At one point, tensions reached breaking point. After their first marriages ended in divorce and Christina met someone new, she cut off Jessica for three months. “I needed to figure out who I was as an individual and I knew I was only going to do that by being isolated, with none of her influence,” explains Christina.
The abrupt severance hit Jessica hard; she had daily panic attacks and describes it as the darkest period of her life. “It was the first time I experienced loneliness,” she says. “I’m 39 years old and used to always having her around – when it got ripped away from me, I didn’t know how to survive.”
As Greif points out, “romantic relationships can be the flashpoint into tensions on any number of levels”. And when conflict arises between sister-best friends, it can be hard to cope with. Drifting away from a friend, while upsetting, can feel natural and mutual. Stepping away from an established routine with a sister-best friend, however, is likely to have deeper ripples that can be destabilising. “When there is estrangement, it can cause a sibling to question their ability to establish intimate relationships [as a whole],” says Greif.

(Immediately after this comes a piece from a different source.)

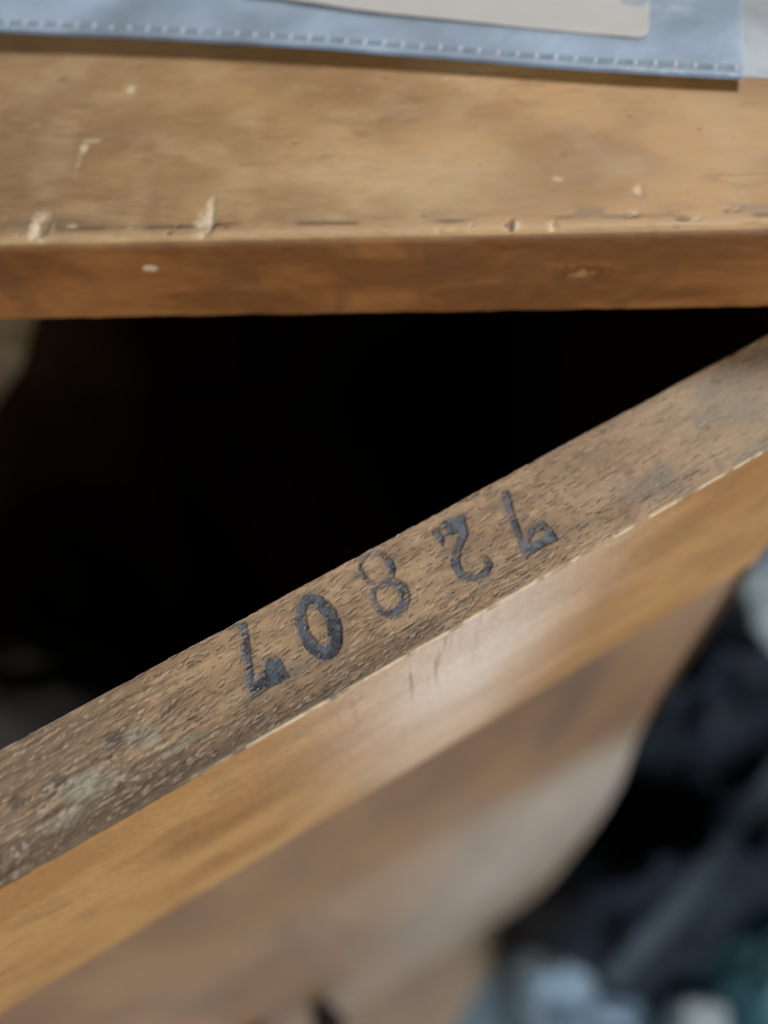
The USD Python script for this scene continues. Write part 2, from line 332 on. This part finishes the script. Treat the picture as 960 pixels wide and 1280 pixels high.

A need ‘that will never change’
Since the three-month separation, the twins have made a point of redrawing boundaries between them, staying out of each other’s relationships and reducing controlling behaviours. “In the past, we always tried to make decisions for one another and push opinions about how we should live our lives,” explains Christina. “We’re getting better at keeping those opinions to ourselves.”
Unlearning years of patterned behaviour may not be easy. “When we get upset at our partners, we run to each other to vent, which can get messy – we know it’s not healthy,” notes Jessica. But the benefits of working to preserve a healthily close relationship are clear. As Greif points out, sisters will know each other longer and better than anyone else in their lives – longer than parents, partners or friends. “They share history and when that history is good, it can continue to rejuvenate sisters as they remember good times and join together with newer partners and families, and care for aging parents,” he says.
Jessica and Christina are pragmatic about how being sister-best friends might play out after their break. “We know our relationship will always be a work in progress and something we need to work at every day,” says Jessica. “We want to find easier ways to be sisters and still have some independence, but also accept that there are some things we need from each other that will never change.”